31 years of service. In Lyon, Hespul, a non-profit renewables association, connected a small 1 kW PV array called Phébus 1 to the French grid.

After dismantling the small 108-square-foot solar plant in 2023, technicians subjected the panels to rigorous laboratory tests, obtaining surprising results.

At 80% of their capacity. The solar panels, after 31 years of service, maintain 79.5% of their original output. This not only exceeds the manufacturer’s initial promise of 80% efficiency after 25 years, but also dispels many doubts about the durability of older solar technology.

Rigorous testing. The testing methodology followed industry standards, subjecting the panels to a 1,000 W/m2 flash of light in a dark, temperature-controlled room to measure their maximum instantaneous power output.

The comparison of the values obtained to the original factory measurements revealed an average power loss of 20.5%, indicating a wear of 0.66% per year since 1992. This is an impressive result, especially considering that the degradation rate has been higher over the last 11 years, averaging 1.11% per year.

Not all modules aged equally.

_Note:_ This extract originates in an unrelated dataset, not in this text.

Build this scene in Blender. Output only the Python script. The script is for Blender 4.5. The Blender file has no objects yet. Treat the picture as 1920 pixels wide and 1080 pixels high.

Technicians observed two categories within the same batch of modules: One third of them experienced a significant degradation of 33.9% over 31 years, while the rest degraded by 13% over the same period.

These results reflect variations in solar panel materials and manufacturing processes and confirm previous studies, such as the TISO-10 system in Switzerland, which showed differences in module performance due to additives in the encapsulants.

The resilience of solar panels is evident in recent studies. For instance, the National Renewable Energy Laboratory analyzed 1,700 U.S. plants and found an average degradation of about 0.75% per year. Another study in Europe, which evaluated 4,300 residential installations, found an average annual loss of between 0.36% and 0.67%.

The longevity of these solar panels is a testament to the viability of the PV industry as a long-term sustainable energy source. These studies reinforce confidence in long-term investments in solar energy, especially when considering symbolic cases such as Phébus 1, France’s first grid-connected solar array.